The world is not good and neither am I. The world is not bad and neither am I. We are both of us some secret third thing, and you too. By the time I finish writing this sentence something will be different, whether it feels that way or not.
Anyway. I earned Honorable Mention in the Santa Fe Reporter’s Spring Poetry Contest for a poem about grief and love and the sun, and how hard it is sometimes to keep up a performance when all you want is to be real, and whole, and loved even still.
I hope the sun is shining where you are.
(Spoiler: It is! Even if you cannot see it.)
because the sun will die if we stop talking about it
at least one person, anywhere, at all times,
must have something to say about the sun.
because the world doesn't want us to trust
each other—or maybe it's just too big
a job for the kind of animal we are,
i mean, who would keep track of whose
turn it is, this second, to save us—
there are those of us who simply never
stop talking about the sun.
where, given the season, it's sloping through
the sky, how bright it is, how missed,
how it burns the clouds away. but there's only
so much you can say about the sun before
you miss asking your friends how is your heart,
or making plans to make soup and eat bread.
so we find new ways to speak to and of each other.
the other night while passing marigolds between us
you said look how it shines
tucked between a photo of my grandfather
and a prayer card for his daughter's son. later
i told you how the sun laid down the day
we drove into the desert, and i couldn't find
my breath. you asked if when i woke
did i first think of sunrise, how to dress
for the weather, where to plant a garden?
and i asked, in turn, if the sun didn't rise
would it bring me closer to you?
"We are both of us some secret third thing". yes. yes.

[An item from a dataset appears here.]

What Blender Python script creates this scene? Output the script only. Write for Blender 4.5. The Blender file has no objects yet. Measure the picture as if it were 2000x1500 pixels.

despair is simple. Life: Life is myriad.
thank you for your anger. i welcome it with love. i welcome it to be big and bold and daring. i welcome it to run out of your body. i let mine. i let mine break empty candle jars and heavy conch shells and flooring samples against stones in the backyard. anything that can absorb my force and be digested by the earth free of harm. if you don’t have a private outdoor space, perhaps a lot of abandoned concrete would suffice as a nice surface to mother your rage. i allow myself to scream full shriek no pillow. the neighbors have never called the cops. i’m thankful for that. i’ve also done this while driving on the highway. my eyes remain open and most people have music going so they don’t notice. i wouldn’t really mind if they did. i dig holes in the ground barehanded. the dirt beneath my fingers feels wild and open. the dirt understands me. the dirt drinks my tears with grace. i scribble and rage write on paper larger than my torso and then let it burn to ash in fire. the physical alchemy mirrors that which occurs inside of me. peace finds me here.
thank you also for the wise people of Santa Fe for honoring your delicious poetry and you sharing that with us. congratulations to you, sweet kristin. thank you also also for sharing this incredible artist’s work. i’m forever changed.